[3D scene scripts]
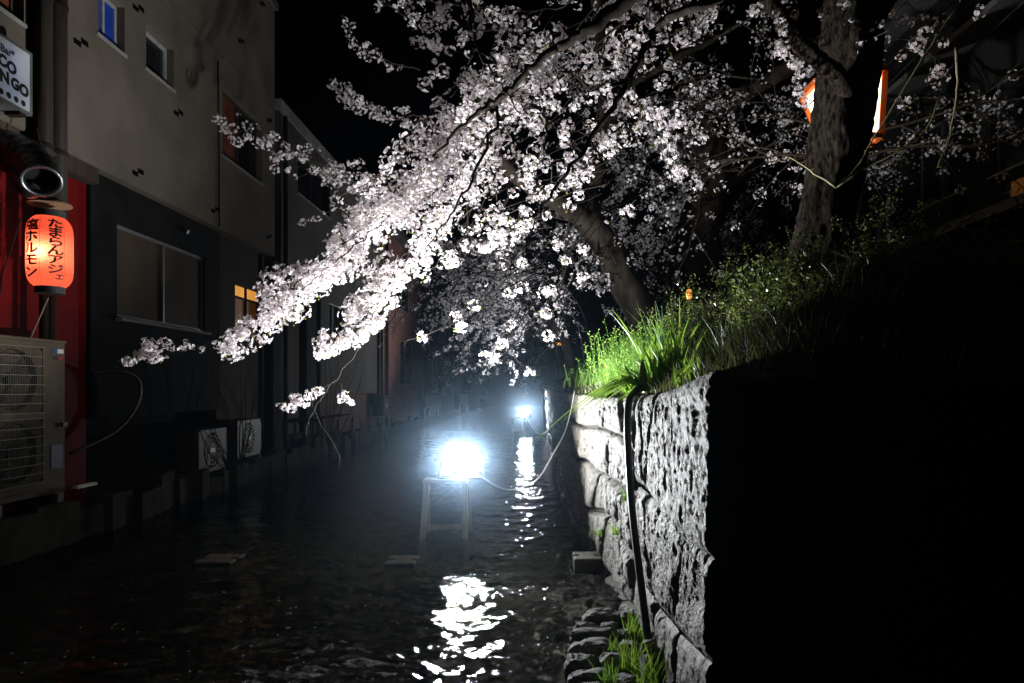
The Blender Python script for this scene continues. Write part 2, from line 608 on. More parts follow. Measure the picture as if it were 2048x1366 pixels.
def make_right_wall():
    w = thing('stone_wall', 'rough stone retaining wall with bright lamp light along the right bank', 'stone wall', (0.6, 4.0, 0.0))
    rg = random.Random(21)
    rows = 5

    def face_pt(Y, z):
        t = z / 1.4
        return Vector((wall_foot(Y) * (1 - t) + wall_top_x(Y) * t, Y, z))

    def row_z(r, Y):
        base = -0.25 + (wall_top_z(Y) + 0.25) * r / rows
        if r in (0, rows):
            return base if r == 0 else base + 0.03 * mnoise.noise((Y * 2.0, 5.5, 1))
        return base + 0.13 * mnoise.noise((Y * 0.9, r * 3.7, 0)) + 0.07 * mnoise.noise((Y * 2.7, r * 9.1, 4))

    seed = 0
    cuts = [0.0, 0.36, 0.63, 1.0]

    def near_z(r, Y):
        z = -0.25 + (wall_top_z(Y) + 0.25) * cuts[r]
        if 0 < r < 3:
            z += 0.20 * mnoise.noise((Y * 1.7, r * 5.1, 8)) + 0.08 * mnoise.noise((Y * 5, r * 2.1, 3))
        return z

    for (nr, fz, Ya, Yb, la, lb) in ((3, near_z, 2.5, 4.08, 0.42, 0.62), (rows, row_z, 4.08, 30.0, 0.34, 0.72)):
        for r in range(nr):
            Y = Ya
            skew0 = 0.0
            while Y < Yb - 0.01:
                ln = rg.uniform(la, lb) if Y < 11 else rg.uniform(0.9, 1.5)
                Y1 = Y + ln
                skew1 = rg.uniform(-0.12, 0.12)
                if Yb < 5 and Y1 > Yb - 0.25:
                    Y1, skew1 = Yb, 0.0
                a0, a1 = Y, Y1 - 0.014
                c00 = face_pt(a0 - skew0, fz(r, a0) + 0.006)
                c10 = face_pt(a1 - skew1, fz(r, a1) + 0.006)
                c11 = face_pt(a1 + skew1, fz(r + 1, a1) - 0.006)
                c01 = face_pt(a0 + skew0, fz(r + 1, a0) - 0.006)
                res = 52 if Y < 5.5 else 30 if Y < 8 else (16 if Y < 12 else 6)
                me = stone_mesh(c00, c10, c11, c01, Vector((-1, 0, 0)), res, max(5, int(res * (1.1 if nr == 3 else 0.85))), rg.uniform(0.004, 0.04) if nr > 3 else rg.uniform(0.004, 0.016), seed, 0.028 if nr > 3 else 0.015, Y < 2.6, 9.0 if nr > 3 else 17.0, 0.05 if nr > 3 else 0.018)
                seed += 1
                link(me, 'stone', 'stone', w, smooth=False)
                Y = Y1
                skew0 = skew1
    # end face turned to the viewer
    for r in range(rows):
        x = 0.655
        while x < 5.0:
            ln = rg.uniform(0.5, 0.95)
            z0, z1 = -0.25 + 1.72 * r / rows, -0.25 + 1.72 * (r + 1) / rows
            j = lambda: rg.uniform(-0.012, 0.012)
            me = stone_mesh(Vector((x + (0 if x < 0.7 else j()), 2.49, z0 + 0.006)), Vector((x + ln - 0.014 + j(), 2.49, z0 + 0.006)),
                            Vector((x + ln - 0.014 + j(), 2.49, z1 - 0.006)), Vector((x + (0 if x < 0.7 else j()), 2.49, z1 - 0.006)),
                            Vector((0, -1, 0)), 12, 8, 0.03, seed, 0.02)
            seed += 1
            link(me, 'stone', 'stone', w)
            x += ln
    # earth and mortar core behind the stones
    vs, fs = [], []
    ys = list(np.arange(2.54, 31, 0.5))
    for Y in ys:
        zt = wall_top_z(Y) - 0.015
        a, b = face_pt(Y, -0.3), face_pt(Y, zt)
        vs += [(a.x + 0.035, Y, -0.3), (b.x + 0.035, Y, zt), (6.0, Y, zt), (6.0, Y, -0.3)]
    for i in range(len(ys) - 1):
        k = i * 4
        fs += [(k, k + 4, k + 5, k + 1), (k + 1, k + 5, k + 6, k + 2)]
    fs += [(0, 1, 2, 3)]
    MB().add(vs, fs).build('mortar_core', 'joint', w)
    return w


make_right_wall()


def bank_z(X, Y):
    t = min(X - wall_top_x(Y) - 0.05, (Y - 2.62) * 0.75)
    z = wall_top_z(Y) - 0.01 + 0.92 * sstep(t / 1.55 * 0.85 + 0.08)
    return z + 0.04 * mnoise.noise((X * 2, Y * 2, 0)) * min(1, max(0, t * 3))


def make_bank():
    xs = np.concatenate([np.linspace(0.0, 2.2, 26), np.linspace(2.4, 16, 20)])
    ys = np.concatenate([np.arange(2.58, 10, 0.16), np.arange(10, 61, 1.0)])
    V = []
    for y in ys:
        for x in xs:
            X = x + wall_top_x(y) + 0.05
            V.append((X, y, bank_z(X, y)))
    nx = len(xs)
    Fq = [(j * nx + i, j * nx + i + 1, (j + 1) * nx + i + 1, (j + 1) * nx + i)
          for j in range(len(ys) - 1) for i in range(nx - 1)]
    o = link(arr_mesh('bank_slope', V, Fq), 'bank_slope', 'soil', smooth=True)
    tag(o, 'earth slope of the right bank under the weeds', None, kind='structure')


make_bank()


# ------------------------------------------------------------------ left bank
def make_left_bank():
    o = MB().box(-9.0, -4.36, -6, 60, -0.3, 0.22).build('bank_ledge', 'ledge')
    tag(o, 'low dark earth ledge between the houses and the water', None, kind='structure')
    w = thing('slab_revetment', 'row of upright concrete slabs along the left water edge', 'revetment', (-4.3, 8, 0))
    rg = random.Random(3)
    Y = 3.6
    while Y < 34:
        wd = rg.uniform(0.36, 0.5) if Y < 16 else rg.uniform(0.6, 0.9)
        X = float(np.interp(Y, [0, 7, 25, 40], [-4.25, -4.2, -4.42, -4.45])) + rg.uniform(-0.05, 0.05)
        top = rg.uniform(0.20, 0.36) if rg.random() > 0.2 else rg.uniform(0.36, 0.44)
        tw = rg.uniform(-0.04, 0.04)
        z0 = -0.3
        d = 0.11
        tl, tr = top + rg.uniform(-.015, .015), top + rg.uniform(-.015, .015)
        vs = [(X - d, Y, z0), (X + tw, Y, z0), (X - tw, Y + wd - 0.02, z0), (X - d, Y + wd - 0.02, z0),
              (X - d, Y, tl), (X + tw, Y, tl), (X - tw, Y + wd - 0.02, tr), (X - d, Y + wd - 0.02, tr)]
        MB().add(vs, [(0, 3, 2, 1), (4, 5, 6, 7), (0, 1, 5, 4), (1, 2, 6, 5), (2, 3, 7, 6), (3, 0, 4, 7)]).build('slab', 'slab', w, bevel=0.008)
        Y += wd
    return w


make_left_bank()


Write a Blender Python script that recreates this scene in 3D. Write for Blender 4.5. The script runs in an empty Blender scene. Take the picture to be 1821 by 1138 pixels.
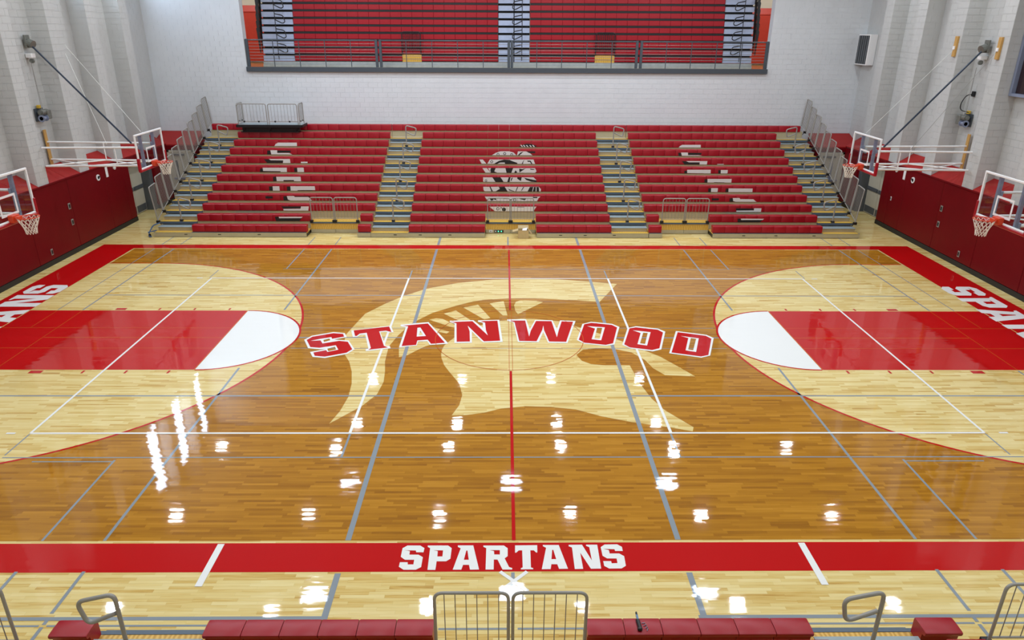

Task objective:
Pull every line containing the word "pixels" out of the material and copy it.

Reply to the task:
The Blender Python script for this scene continues. Write part 2, from line 608 on. More parts follow. Measure the picture as if it were 2048x1366 pixels.
Write a Blender Python script that recreates this scene in 3D. Write for Blender 4.5. The script runs in an empty Blender scene. Take the picture to be 1821 by 1138 pixels.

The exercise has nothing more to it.